To put the finishing touches on the combination of video wall and reality, Brown chose Atlas anamorphics on the Alexa Mini. “The use of anamorphics was a very deliberate choice. I read a lot of interviews with Frasier, and commercial DPs, who'd used walls before. He'd being using LF cameras for walls so he was getting that really nice shallow depth of field you get with an LF sensor. LF was kind of cost prohibitive so I thought of using anamorphics to help with the blend and I think it really worked, it helped blend the location work and the wall extremely well.”
In the end, an LED video wall does not quite match the performance of Star Trek’s holodeck, but the potential for more convincing composites than any chromakey are clear. “For a bright sunny day,” Jarosz accepts, “it's never going to replicate a bright point source, it's never going to become a Fresnel. But it's very good at creating an environment. It was also nice, having shot footage on location, being able to match it. We had a ground truth, knowing how it was supposed to look. If something was a little off we knew it was on our end.”
Brown’s experience on the project promised much for the future. “What’s really great about this is that Andy has engineered so many of the things that are used on larger production, and we've been able to use it on a music video. It was a fantastic experience and it worked really well. I'm excited about the possibilities of this saving smaller productions a lot of money.”

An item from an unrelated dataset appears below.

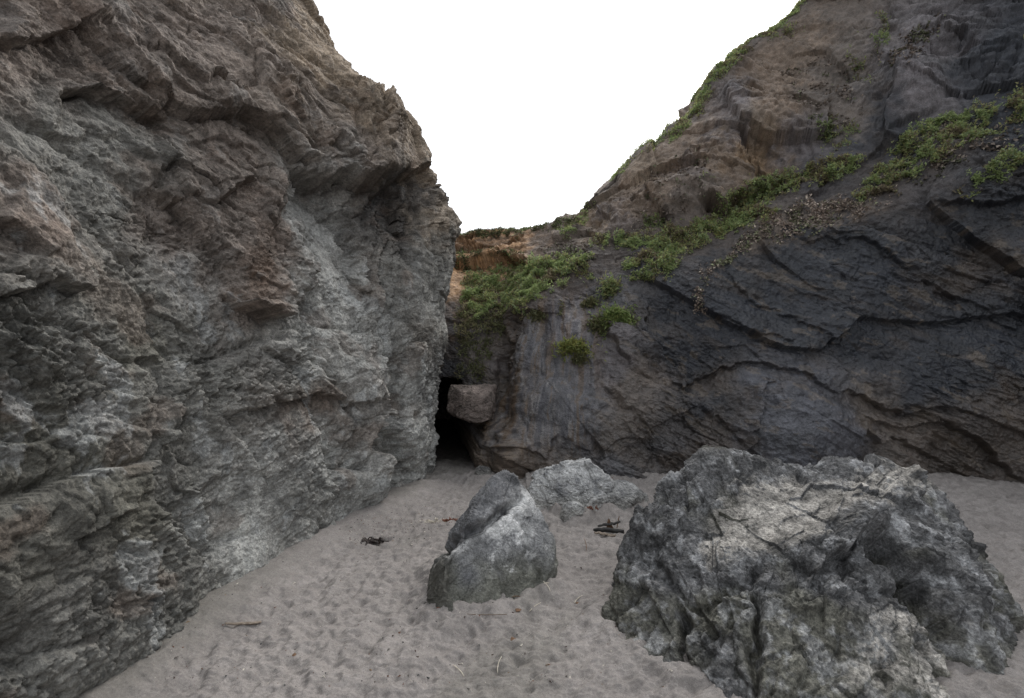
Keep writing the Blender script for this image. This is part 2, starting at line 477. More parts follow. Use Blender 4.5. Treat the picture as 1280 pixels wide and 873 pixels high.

Jarosz’s next project is the setup of an entirely new virtual production studio, Smash Virtual Productions. Brown’s enthusiasm is unabated: “Andy has a lot of very cool ideas for the demos we're going to shoot which will be the first prods at the studio and that’s what I’ll be shooting around May when it'll be open. I’m trying to involve more productions in that are shooting Chicago that are interested in the tech. I’ve been working on tv shows in Chicago for nearly ten years now and there are a lot of shows, coming here year after year, that would benefit.”